Problems as Paths to Customer Loyalty - Bill Munn Management Coaching





Problems as Paths to Customer Loyalty

Problems as Paths to Customer Loyalty

Thumbs-Down-Thumbs-UpA customer chooses your product or service, and everything meets her expectations. Great! You should have a satisfied customer.

But what happens if a customer chooses your product or service, then something goes very wrong. Is it a disaster? Absolutely not! It’s a powerful opportunity to create a more than satisfied customer—even a loyal brand advocate and future returning purchaser.

All you need to do is handle the complaint so remarkably well that you surprise the buyer. And, in a world of lackluster service, you don’t have to jump through too many hoops to create surprisingly good customer experiences. You just need to empower (and encourage) your people to genuinely help and care.

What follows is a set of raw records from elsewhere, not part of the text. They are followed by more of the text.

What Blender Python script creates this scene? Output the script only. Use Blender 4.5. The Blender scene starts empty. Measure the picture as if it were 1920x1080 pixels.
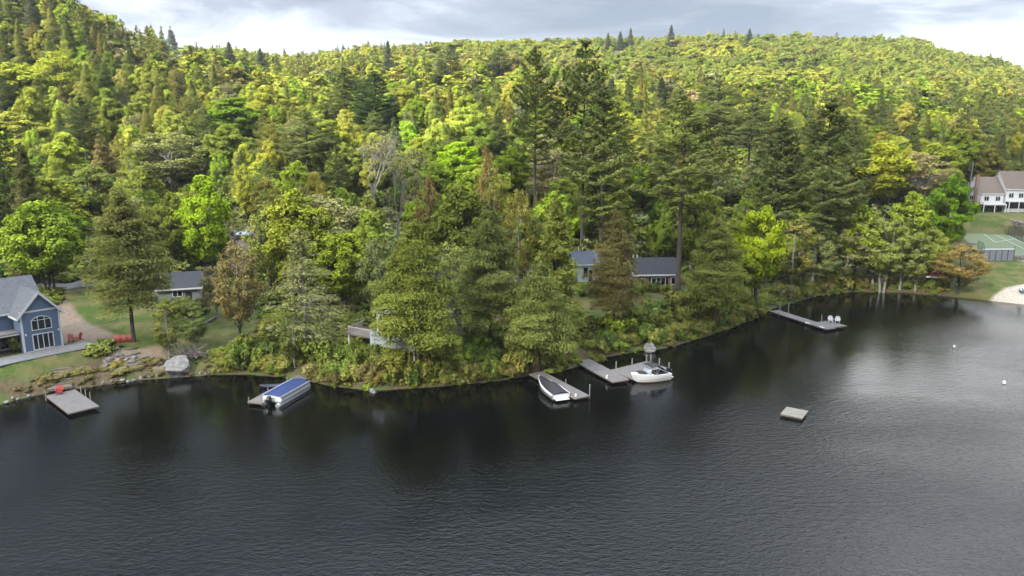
import bpy, bmesh, math, random
import numpy as np
from mathutils import Vector, Matrix, Euler
R = math.radians
rng = np.random.default_rng(11)
random.seed(5)
scene = bpy.context.scene
COL = scene.collection

# ------------------------------------------------------------------ camera
CAM_H, PITCH, F = 30.0, R(11.5), 1371.0
cam_d = bpy.data.cameras.new('camera')
cam_d.sensor_width = 36.0
cam_d.lens = 36.0 * F / 1920.0
cam_d.clip_end = 6000
cam = bpy.data.objects.new('camera', cam_d)
COL.objects.link(cam)
cam.location = (0, 0, CAM_H)
cam.rotation_euler = (R(90) - PITCH, 0, 0)
scene.camera = cam
CP, SP = math.cos(PITCH), math.sin(PITCH)

def ray(px, py):
    a = (px - 960.0) / F; b = -(py - 540.0) / F
    return np.array([a, CP + b * SP, -SP + b * CP])
def at(px, py, z=0.0):                       # point at height z seen at a photo pixel
    d = ray(px, py); t = (z - CAM_H) / d[2]
    return np.array([d[0] * t, d[1] * t, z])
def atY(px, py, Y):                          # point at distance Y seen at a photo pixel
    d = ray(px, py); t = Y / d[1]
    return np.array([d[0] * t, Y, CAM_H + d[2] * t])
def proj(p):
    x, y, z = p[0], p[1], p[2] - CAM_H
    dep = y * CP - z * SP
    up = y * SP + z * CP
    return 960 + F * x / dep, 540 - F * up / dep, dep

# ------------------------------------------------------------------ terrain
SHORE_PX = [(-900, 960), (-400, 850), (-150, 790), (0, 759), (60, 743), (100, 735), (180, 724), (260, 713), (330, 708), (400, 703), (460, 702),
            (520, 707), (575, 714), (620, 724), (700, 733), (780, 728), (860, 722), (930, 715), (985, 706), (1040, 699),
            (1085, 688), (1130, 671), (1200, 659), (1250, 653), (1310, 636), (1370, 616), (1420, 596), (1446, 580),
            (1485, 569), (1530, 556), (1600, 547), (1700, 549), (1780, 556), (1850, 563), (1920, 571), (2050, 590), (2300, 640), (2700, 720)]
SH = np.array([at(p[0], p[1], 0)[:2] for p in SHORE_PX])
SH_U = SH[:, 0] / SH[:, 1]
def shore_dist(x, y):
    x = np.asarray(x, float); y = np.asarray(y, float)
    best = np.full(x.shape, 1e9)
    for i in range(len(SH) - 1):
        a, b = SH[i], SH[i + 1]; ab = b - a
        t = np.clip(((x - a[0]) * ab[0] + (y - a[1]) * ab[1]) / (ab @ ab), 0, 1)
        best = np.minimum(best, np.hypot(x - a[0] - t * ab[0], y - a[1] - t * ab[1]))
    u = x / np.maximum(y, 1.0)
    ys = np.interp(u, SH_U, SH[:, 1])
    return np.where((y > ys) & (y > 1), best, -best)

TY = np.array([60, 100, 150, 200, 250, 300, 350, 400, 500, 650, 800, 1000, 1400.0])
TPX = np.array([-500, 0, 160, 300, 430, 560, 740, 900, 1100, 1300, 1480, 1650, 1800, 1920, 2300.0])
TH = np.array([
    [2, 4, 7, 22, 46, 74, 100, 120, 150, 175, 190, 190, 150],   # -500
    [2, 4, 6, 19, 41, 70, 95, 112, 130, 138, 136, 122, 90],     # 0
    [2, 4, 6, 18, 37, 60, 82, 92, 101, 104, 100, 92, 70],          # 160
    [2, 4, 6, 16, 32, 50, 65, 71, 80, 88, 90, 86, 70],          # 300
    [2, 4, 6, 16, 28, 41, 52, 61, 76, 92, 98, 95, 70],          # 430
    [2, 4, 6, 16, 26, 36, 45, 52, 67, 88, 104, 100, 80],        # 560
    [2, 4, 7, 16.5, 26, 37, 48, 55, 71, 95, 112, 112, 80],      # 740
    [2, 4, 8, 17, 27, 38, 49, 57, 74, 99, 118, 119, 80],        # 900
    [2, 4, 7, 15, 25, 37, 46, 53, 67, 97, 121, 124, 80],        # 1100
    [2, 4, 6, 13.5, 23, 34, 44, 50, 63, 97, 125, 132, 85],      # 1300
    [2, 4, 6, 13, 22, 33, 43, 49, 62, 95, 125, 132, 85],        # 1480
    [2, 4, 6, 12, 20, 31, 41, 47, 60, 92, 123, 130, 85],        # 1650
    [2, 3, 4, 8, 16, 28, 38, 44, 56, 82, 106, 113, 80],         # 1800
    [2, 3, 4, 6.5, 14, 26, 35, 40, 49, 68, 85, 90, 70],        # 1920
    [2, 3, 4, 6.5, 12, 18, 25, 30, 40, 55, 65, 65, 40]])        # 2300
TU = (TPX - 960) / F
def far_h(x, y):
    u = np.clip(x / np.maximum(y, 1), TU[0], TU[-1]); Y = np.clip(y, TY[0], TY[-1])
    iu = np.clip(np.searchsorted(TU, u) - 1, 0, len(TU) - 2); iy = np.clip(np.searchsorted(TY, Y) - 1, 0, len(TY) - 2)
    fu = (u - TU[iu]) / (TU[iu + 1] - TU[iu]); fy = (Y - TY[iy]) / (TY[iy + 1] - TY[iy])
    fu = fu * fu * (3 - 2 * fu)
    return (TH[iu, iy] * (1 - fu) + TH[iu + 1, iy] * fu) * (1 - fy) + (TH[iu, iy + 1] * (1 - fu) + TH[iu + 1, iy + 1] * fu) * fy
def sstep(a, b, v):
    t = np.clip((v - a) / (b - a), 0, 1); return t * t * (3 - 2 * t)
PADS = []      # (x, y, inner radius, outer radius, z)
def terr(x, y, pads=True):
    x = np.asarray(x, float); y = np.asarray(y, float)
    d = shore_dist(x, y)
    near = np.interp(d, [-60, -8, 0, 0.5, 1.8, 7, 15, 30, 60], [-9, -2.5, -0.06, 0.35, 1.05, 2.4, 3.1, 4.6, 6.5])
    w = sstep(24, 62, d)
    h = near * (1 - w) + far_h(x, y) * w
    big = np.sin(x * .045 + 1) * np.sin(y * .037 + 2) * 1.8 + np.sin(x * .11 + y * .07) * .7
    h = h + big * sstep(35, 90, d) + (np.sin(x * .9 + y * .5) * np.sin(y * .8 - x * .33)) * .12 * sstep(.5, 3, d)
    if pads:
        for (cx, cy, r0, r1, z) in PADS:
            k = 1 - sstep(r0, r1, np.hypot(x - cx, y - cy)); k = k * sstep(0.2, 2.5, d)
            h = h * (1 - k) + z * k
    return h
def ground(x, y): return float(terr(np.array([x]), np.array([y]))[0])
def hit(px, py):                              # where the ray through a photo pixel meets the land
    d = ray(px, py); Y = np.arange(60, 700, .2); t = Y / d[1]
    x = d[0] * t; z = CAM_H + d[2] * t; h = terr(x, Y)
    k = np.argmax((z < h)) if (z < h).any() else len(Y) - 1
    return np.array([x[k], Y[k], h[k]])
def addpad(px, py, z, r0, r1):
    p = at(px, py, z); PADS.append((p[0], p[1], r0, r1, z)); return p
addpad(30, 640, 3.0, 9, 15)
addpad(340, 570, 4.2, 4, 8)
addpad(1100, 532, 5.3, 5, 10)
addpad(1232, 545, 4.8, 7, 12)
addpad(775, 645, 3.0, 4, 9)
COURT = atY(1866, 460, 180.0); COURT[2] = 4.0
PADS.append((COURT[0] - 6, 168, 12, 18, 4.0)); PADS.append((COURT[0] + 12, 172, 15, 22, 4.0)); PADS.append((COURT[0] + 8, 192, 13, 18, 4.0))
TOWN = atY(1836, 397, 221.0)
PADS.append((TOWN[0] + 14, 227, 20, 30, TOWN[2]))

# ------------------------------------------------------------------ materials
def newmat(name):
    m = bpy.data.materials.new(name); m.use_nodes = True
    nt = m.node_tree; nt.nodes.clear()
    out = nt.nodes.new('ShaderNodeOutputMaterial')
    return m, nt, out
def N(nt, t, **kw):
    n = nt.nodes.new(t)
    for k, v in kw.items(): setattr(n, k, v)
    return n
def L(nt, a, b): nt.links.new(a, b)
MATS = {}
def mat(name, col, rough=.7, var=.25, scale=3.0, bump=0.0, metal=0.0, spec=.4, stretch=(1, 1, 1), col2=None):
    if name in MATS: return MATS[name]
    k = .62 if min(col) > .5 else .55; col = tuple(c * k for c in col)
    m, nt, out = newmat(name)
    b = N(nt, 'ShaderNodeBsdfPrincipled'); L(nt, b.outputs[0], out.inputs[0])
    tc = N(nt, 'ShaderNodeTexCoord'); mp = N(nt, 'ShaderNodeMapping'); mp.inputs['Scale'].default_value = stretch
    L(nt, tc.outputs['Object'], mp.inputs[0])
    no = N(nt, 'ShaderNodeTexNoise'); no.inputs['Scale'].default_value = scale; no.inputs['Detail'].default_value = 6
    no.inputs['Roughness'].default_value = .65
    L(nt, mp.outputs[0], no.inputs['Vector'])
    mx = N(nt, 'ShaderNodeMix', data_type='RGBA')
    c2 = col2 if col2 else tuple(min(1, c * (1 + var)) for c in col)
    c1 = col if col2 else tuple(c * (1 - var) for c in col)
    mx.inputs[6].default_value = (*c1, 1); mx.inputs[7].default_value = (*c2, 1)
    cr = N(nt, 'ShaderNodeMapRange'); cr.inputs[1].default_value = .3; cr.inputs[2].default_value = .7
    L(nt, no.outputs[0], cr.inputs[0]); L(nt, cr.outputs[0], mx.inputs[0])
    L(nt, mx.outputs[2], b.inputs['Base Color'])
    b.inputs['Roughness'].default_value = rough; b.inputs['Metallic'].default_value = metal
    b.inputs['Specular IOR Level'].default_value = spec
    if bump:
        bp = N(nt, 'ShaderNodeBump'); bp.inputs['Strength'].default_value = bump; bp.inputs['Distance'].default_value = .05
        L(nt, no.outputs[0], bp.inputs['Height']); L(nt, bp.outputs[0], b.inputs['Normal'])
    MATS[name] = m
    return m
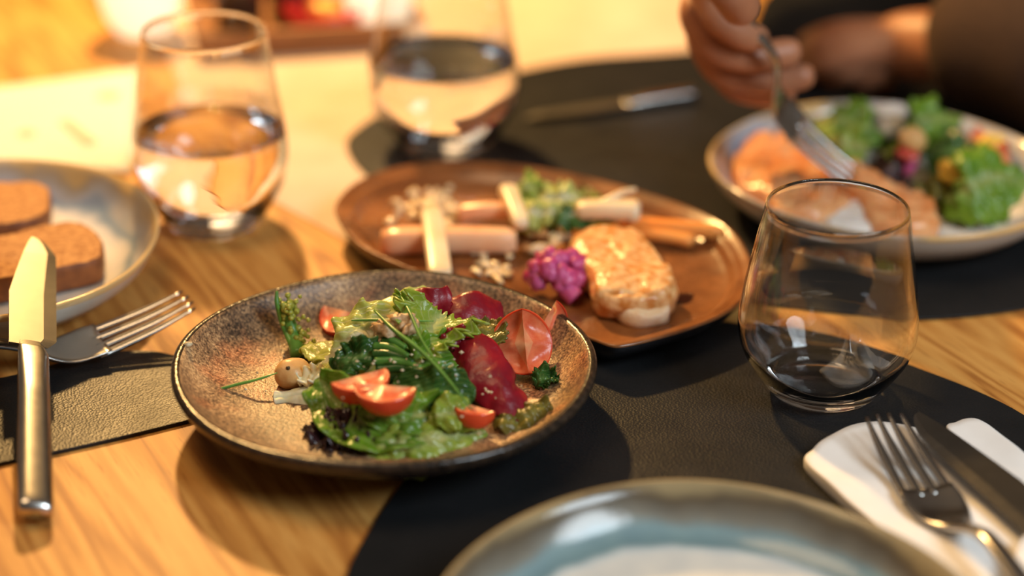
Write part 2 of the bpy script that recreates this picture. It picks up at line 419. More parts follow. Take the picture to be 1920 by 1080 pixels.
# ------------------------------------------------------------------ plates
def organic(seed, amp=.018):
    rnd = random.Random(seed); ph = [rnd.uniform(0, 6.28) for _ in range(4)]
    def wob(a, r, z, i):
        k = amp*(math.sin(2*a+ph[0])*.7+math.sin(3*a+ph[1])*.5+math.sin(5*a+ph[2])*.22)
        f = min(1, r/.11)**2
        return r*(1+k*f), z+(.0012*math.sin(3*a+ph[3])*f if z > .004 else 0)
    return wob
PROF = [(0, .0035), (.058, .0035), (.060, 0), (.064, 0), (.067, .0035), (.095, .0095), (.1065, .0195), (.1112, .0275), (.1122, .0300), (.1115, .0314), (.1096, .0310), (.1068, .0265), (.1030, .0205), (.0975, .0148), (.090, .0108), (.080, .0088), (.066, .0080), (.045, .0074), (.02, .0072), (0, .0072)]
def plate(cpx, rim_h, label, seed, mat, amp=.018, scale=1.0, rot=0):
    c = at(*cpx, rim_h); c.z = MT if True else 0
    root = empty('stoneware_plate', (c.x, c.y, MT+.0002), label, 'plate')
    root.rotation_euler.z = rot
    o = lathe('dish', [(r*scale, z) for r, z in PROF], [mat, BISQUE], root, 128, organic(seed, amp), lambda i: 1 if i < 7 else 0)
    return root
near_plate = plate((1332, 1190), .031, 'empty blue-rimmed stoneware plate with a pale centre at the bottom edge', 3, GLAZE, .016, 1.0, .4)
bread_plate = plate((-80, 446), .031, 'blue and white plate holding two slices of brown bread on the left', 5, GLAZE2, .012, 1.0)
fish_plate = plate((1662, 316), .031, 'blue-rimmed plate of salmon and salad at the far right', 11, GLAZE2, .022, .95)

# dark salad plate
SC = at(722, 686, .030)
salad_plate = empty('salad_plate', (SC.x, SC.y, MT+.0002), 'dark speckled stoneware plate holding the mixed salad in the middle', 'plate')
def swob(a, r, z, i):
    r = r*.948; f = min(1, r/.1)**3
    return r*(1+f*(.006*math.sin(2*a+1)+.004*math.sin(5*a))), z+f*.0006*math.sin(4*a+2)
SPROF = [(0, .003), (.055, .003), (.058, 0), (.064, 0), (.070, .004), (.092, .0145), (.1030, .0215), (.1078, .0252), (.1092, .0280), (.1090, .0302), (.1074, .0315), (.1048, .0312), (.1030, .0288), (.0975, .0222), (.0900, .0170), (.080, .0134), (.066, .0115), (.045, .0107), (.02, .0105), (0, .0105)]
lathe('dish', SPROF, [STONE, DARKRIM], salad_plate, 160, swob, lambda i: 1 if i < 11 else 0)

# platter with a straight side
PO = [(735, 500), (672, 466), (632, 415), (632, 385), (672, 347), (750, 320), (850, 310), (980, 318), (1120, 345), (1260, 385), (1360, 430), (1405, 490), (1408, 545), (1370, 590), (1300, 622), (1225, 645), (1165, 658), (1140, 656)]
pts = [at(x, y, .017) for x, y in PO]
ring = catmull(pts, 110)
a0, a1 = pts[-1], pts[0]
for k in range(1, 26): ring.append(a0.lerp(a1, k/26))
pc = sum(ring, Vector())/len(ring); pc.z = MT+.0002
platter = empty('serving_platter', pc, 'glossy brown platter with one straight side holding carrots and salmon', 'platter')
V = []; Fc = []; S = []
pp = [(.80, .0), (.86, 0), (.97, .010), (1.0, .0165), (.995, .0178), (.98, .0176), (.962, .0150), (.945, .0150), (.925, .0152), (.905, .0115), (.87, .0085), (.7, .0075), (.35, .007), (.0, .007)]
m = len(ring)
for s, z in pp:
    for p in ring: V.append(Vector(((p.x-pc.x)*s, (p.y-pc.y)*s, z)))
for j in range(len(pp)-1):
    for k in range(m): Fc.append((j*m+k, j*m+(k+1) % m, (j+1)*m+(k+1) % m, (j+1)*m+k)); S.append(1 if j < 3 else 0)
Fc.append(tuple(range(m-1, -1, -1))); S.append(1)
o = mk('dish', V, Fc, [PLATTER, PSIDE], platter, True, S)
bm = bmesh.new(); bm.from_mesh(o.data); bmesh.ops.remove_doubles(bm, verts=bm.verts, dist=1e-5); bmesh.ops.recalc_face_normals(bm, faces=bm.faces); bm.to_mesh(o.data); bm.free()

# ------------------------------------------------------------------ glasses
GO = [(.0, .0), (.022, .0), (.0262, .0008), (.0300, .0045), (.0360, .0130), (.0415, .0220), (.0442, .0300), (.0450, .0370), (.0446, .0450), (.0432, .0560), (.0412, .0680), (.0390, .0800), (.0366, .0930), (.0350, .1015)]
def interp_prof(P, n):
    q = catmull([(r, 0, z) for r, z in P], n); return [(max(p.x, 0), p.z) for p in q]
gp = interp_prof(GO, 60)
def glass(px, py, label, water=None, h0=MT, sc=(1, 1)):
    c = at(px, py, h0)
    root = empty('drinking_glass', (c.x, c.y, h0+.0002), label, 'glass', 'stemless drinking glasses')
    root.scale = (sc[0], sc[0], sc[1])
    def inner(z):   # inner wall radius at height z
        for (r0, z0), (r1, z1) in zip(gp, gp[1:]):
            if z0 <= z <= z1: return max(0, r0+(r1-r0)*(z-z0)/max(1e-9, z1-z0)-.0012-.006*max(0, 1-z/.02))
        return gp[-1][0]-.001
    def outer(z):
        for (r0, z0), (r1, z1) in zip(gp, gp[1:]):
            if z0 <= z <= z1: return r0+(r1-r0)*(z-z0)/max(1e-9, z1-z0)
        return gp[-1][0]
    def inner(z): return outer(z)-.0010-.0045*max(0, (.028-z)/.028)**1.6
    rb = inner(.0095); ztop = gp[-1][1]
    bowl_in = [(inner(z), z) for z in [ztop-(ztop-.0095)*k/44 for k in range(45)]]
    floor_in = [(rb*math.cos(t), .0095-.0038*math.sin(t)) for t in [PI/2*k/9 for k in range(1, 10)]]
    floor_in[-1] = (0, .0057)
    body_ = [(0, .0006), (.020, .0004), (.023, 0)]+[p for p in gp if p[0] > .024]+[(gp[-1][0]-.0005, ztop+.0006)]+bowl_in+floor_in
    lathe('bowl', body_, GLASS, root, 112)
    if water:
        zz = [.0097+(water-.0097)*k/24 for k in range(25)]
        wp = [(0, .0060)]+[(rb*math.cos(t)*.999, .0097-.0037*math.sin(t)) for t in [PI/2*k/9 for k in range(8, 0, -1)]]+[(inner(z)-.0003, z) for z in zz]
        wp += [(inner(water)-.0015, water-.0009), (inner(water)-.006, water-.0012), (0, water-.0012)]
        tag(lathe('water', wp, WATER, root, 96), 'clear still water')
    return root
glass(1541, 730, 'empty clear stemless glass at the right beside the napkin')
glass(402, 418, 'clear glass half full of water beside the bread plate', .050, .0002, (1.02, 1.19))
glass(832, 272, 'clear glass of water behind the brown platter', .053, MT, (1.09, 1.14))

# ------------------------------------------------------------------ cutlery
def frame_of(tip, end, upv=Vector((0, 0, 1))):
    x = (end-tip).normalized(); y = upv.cross(x).normalized(); z = x.cross(y)
    return x, y, z
def fork(name, tip, end, label, length=.195, flip=False, upv=Vector((0, 0, 1)), arch=1.0, hmat=STEEL):
    x, y, z = frame_of(tip, end, upv)
    root = empty(name, tip, label, 'fork', 'steel dinner forks')
    def L(u, v, w): return x*u+y*v+z*w
    zc = [(0, .0), (.015, -.0045), (.032, -.0085), (.048, -.0115), (.062, -.0122), (.074, -.009), (.086, -.0035), (.10, .0), (.13, -.002), (.165, -.008), (length, -.0125)]
    def zz(u):
        for (a, b), (c, d) in zip(zc, zc[1:]):
            if a <= u <= c:
                f = (u-a)/(c-a); return (b+(d-b)*f)*arch
        return zc[-1][1]*arch
    pts = catmull([(u, 0, w*arch) for u, w in zc], 80)
    def Z(u):
        for p, q in zip(pts, pts[1:]):
            if p.x <= u <= q.x: return p.z+(q.z-p.z)*(u-p.x)/max(1e-9, q.x-p.x)
        return pts[-1].z
    # four tines
    for k in range(4):
        st = []
        for i in range(14):
            u = .047*i/13+.0005; t = i/13
            v0 = (k-1.5)*(.0050+.0014*t)
            w = .0008+.0013*min(1, t*2.2); th = .0006+.0007*t
            st.append((L(u+.0012*abs(k-1.5), v0, Z(u)), y, z, w, th))
        loft('tine', st, hmat, root, 10, pw=.8)
    # head, neck and handle in one sweep
    st = []
    wd = [(.044, .0116), (.052, .0122), (.060, .0115), (.068, .0088), (.076, .0052), (.086, .0034), (.10, .0033), (.13, .0045), (.165, .0062), (length-.006, .0070), (length-.001, .0058), (length, .002)]
    td = [(.044, .0010), (.060, .0013), (.076, .0019), (.10, .0021), (.13, .0018), (length, .0015)]
    def I(T, u):
        for (a, b), (c, d) in zip(T, T[1:]):
            if a <= u <= c: return b+(d-b)*(u-a)/(c-a)
        return T[-1][1]
    for i in range(60):
        u = .044+(length-.044)*i/59
        st.append((L(u, 0, Z(u)), y, z, I(wd, u), I(td, u)))
    o = loft('handle', st, hmat, root, 16, pw=.75)
    # dish the head: bend sides up
    for vtx in o.data.vertices:
        p = vtx.co; u = p.dot(x); v_ = p.dot(y)
        if u < .08: vtx.co += z*(v_*v_*16*(1-max(0, (u-.05)/.03) if u > .05 else 1))
    return root

def knife(tip, end, label, bw=.0105, blen=.105, hw=.0075, ht=.0042, upv=Vector((0, 0, 1)), serr=False, side=1, lenh=None):
    x, y, z = frame_of(tip, end, upv)
    y = y*side
    Ltot = (end-tip).length
    root = empty('table_knife', tip, label, 'knife', 'steel table knives')
    N = 60; V = []; Fc = []
    for i in range(N+1):
        t = i/N; u = blen*t
        top = bw*(min(1, (t/.16))**.5)*.9-.0012*t            # cutting side
        bot = -bw*(min(1, t/.55)**.8)*.85                       # spine side
        if serr and .08 < t < .92: top += .0004*abs(math.sin(i*1.9))
        if t > .94: top *= 1-(t-.94)/.06*.38
        th = .0008*min(1, t*6)+.0002
        V += [x*u+y*top, x*u+y*(top*.72+bot*.28)+z*th, x*u+y*bot+z*(th*.9), x*u+y*bot-z*(th*.6), x*u+y*((top+bot)/2)-z*th]
    for i in range(N):
        for k in range(5): Fc.append((i*5+k, i*5+(k+1) % 5, (i+1)*5+(k+1) % 5, (i+1)*5+k))
    Fc += [(0, 1, 2, 3, 4), tuple(N*5+k for k in (4, 3, 2, 1, 0))]
    fixn(mk('blade', V, Fc, BLADE, root, smooth=False))
    st = []
    for i in range(26):
        t = i/25; u = blen-.003+(Ltot-blen+.003)*t
        a = min(1, t/.07)
        w = hw*(.80+.25*a+.10*t); h = .0014+(ht-.0014)*min(1, t/.3)**.8
        c = -bw*.12*(1-a)
        if i == 25: w *= .93; h *= .9
        st.append((x*u+y*c, y, z, w, h))
    loft('handle', st, STEEL, root, 28, pw=.7)
    return root

# ------------------------------------------------------------------ food builders
def blob(name, p, r, mat, amp=.15, fr=1.5, sub=3, seed=0, rot=(0, 0, 0), parent=None, label=None, cat=None, group=None):
    r = Vector((r, r, r)) if isinstance(r, (int, float)) else Vector(r)
    bm = bmesh.new(); bmesh.ops.create_icosphere(bm, subdivisions=sub, radius=1)
    off = Vector((seed*3.1, seed*1.7, seed*.9)); R = Euler(rot).to_matrix()
    for vt in bm.verts:
        n = noise.noise(vt.co*fr+off)*amp*2+noise.noise(vt.co*fr*2.7+off)*amp*.6
        q = vt.co*(1+n); q = Vector((q.x*r.x, q.y*r.y, q.z*r.z)); vt.co = R @ q
    me = bpy.data.meshes.new(name); bm.to_mesh(me); bm.free(); me.materials.append(mat)
    for f_ in me.polygons: f_.use_smooth = True
    o = bpy.data.objects.new(name, me); COL.objects.link(o); o.location = p
    if parent is not None: o.parent = parent; o.location = Vector(p)-parent.location
    return tag(o, label, cat, group)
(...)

Unfortunately, most companies don’t treat customer problems as opportunities. Instead, they make problems worse through their poor handling of the customer. The recipe for this failure includes ingredients like

  • Legalism
  • Defensiveness and blaming
  • Long phone waits and labyrinthine automated phone systems
  • Horribly unusable websites—including those designed to make it difficult to engage with a real human being

All of these issues—and many more—grow from what I believe is an inherently flawed core value system that’s built on protecting the company’s cost structure from the raiding hordes (aka customers).

Wrong approach.

An Example of the Right Approach

Recently, my iPhoto crashed—locked up completely. So I called Apple Care Express. Downside: I spent a long time on the phone with their rep. Upside: I spent a long time on the phone with their rep, a real, live person who was honest, concerned, and doing everything in his power to solve my problem. And when he had exhausted his capabilities, he arranged for a higher-level tech to call me back the very next day.

When that next day came, the higher-level rep called me on time, cared, and tried his best. But even he couldn’t fix my problem. So he arranged for their highest-level technician to call me later that same day.

Again, the tech called me on time, cared, and tried. And fixed it. (Finally.)

True, in this case, the adversity was ugly. Investing all this time could have been exceedingly frustrating for me. But I’m human, too. (As are your customers.) So I understand that things go wrong. To me, and to most people, what matters most isn’t the problem itself, but how the problem is addressed.

Did I spend many infuriating hours dealing with difficult websites, confusing phone systems, and irritable, time-pressed, un-empowered service reps? Or did I spend many not-so-frustrating hours dealing with honest people who cared and were enabled to help?

If it was the former, I would have been likely to end relationship with the company—even if I had to pay twice as much for a more service-oriented competitor’s wares. And at the very least, I would have developed a negative brand impression and probably vented my frustrations to many others.

But since it was the latter, I’ll be sticking around—and singing Apple‘s praises to my colleagues and friends. (And to the whole world via this blog!)

If you’ve had a problem with Apple, Dyson, Zappos, Mercedes, Lexus, Costco, American Express, or other great, service-oriented companies, then you’ve experienced the phenomenon of your own response to very frustrating issues met with very excellent service. You know how powerful it can be. And hopefully, you’ve been inspired to create a similar culture within your own organization.

But How?

Here’s a fun first step that I suggest to my clients: call your own company with a complaint (or, if you own or work for a smaller business where the rep might know you, have a friend call and listen in). I bet you’ll be inspired to take some real action right away.